Pero, ¡ah!, amigos míos, hay algunos presentes para quienes Cristo mismo no podría hacer esta oración, al menos en el sentido más amplio: “Padre, perdónalos, pues no saben lo que hacen”, pues ustedes saben lo que hacen y cada sermón que oyen, y especialmente cada impresión que es grabada en su entendimiento y en su conciencia por el Evangelio, aumenta su responsabilidad, y les suprime la excusa de no saber lo que hacen. ¡Ah!, señores, ustedes saben que está el mundo y está Cristo y que no pueden tener ambos. Ustedes saben que está el pecado y está Dios, y que no pueden servir a ambos.

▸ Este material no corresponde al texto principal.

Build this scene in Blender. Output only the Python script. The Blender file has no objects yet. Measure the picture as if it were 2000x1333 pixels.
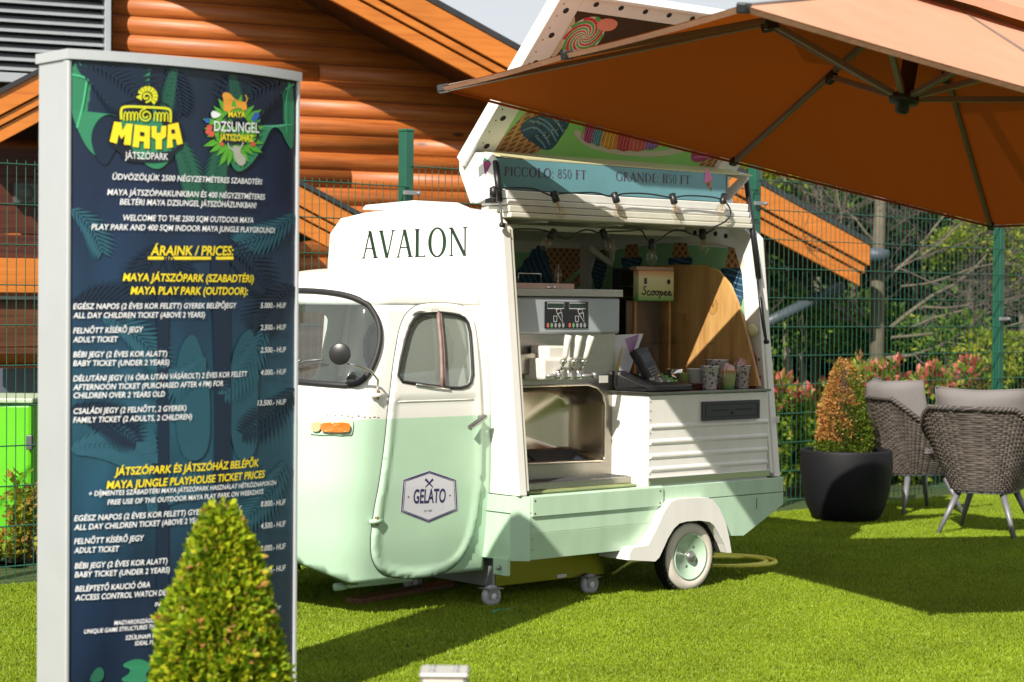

Ustedes saben que están el placer del mal y los placeres del cielo, y que no pueden tener a los dos. ¡Oh!, a la luz que Dios les ha dado, que se una Su Espíritu también y les ayude a escoger aquello que la verdadera sabiduría los induciría a escoger. Decidan hoy por Dios, por Cristo, por el cielo. Que el Señor los conduzca a decidir eso por causa de Su nombre. Amén.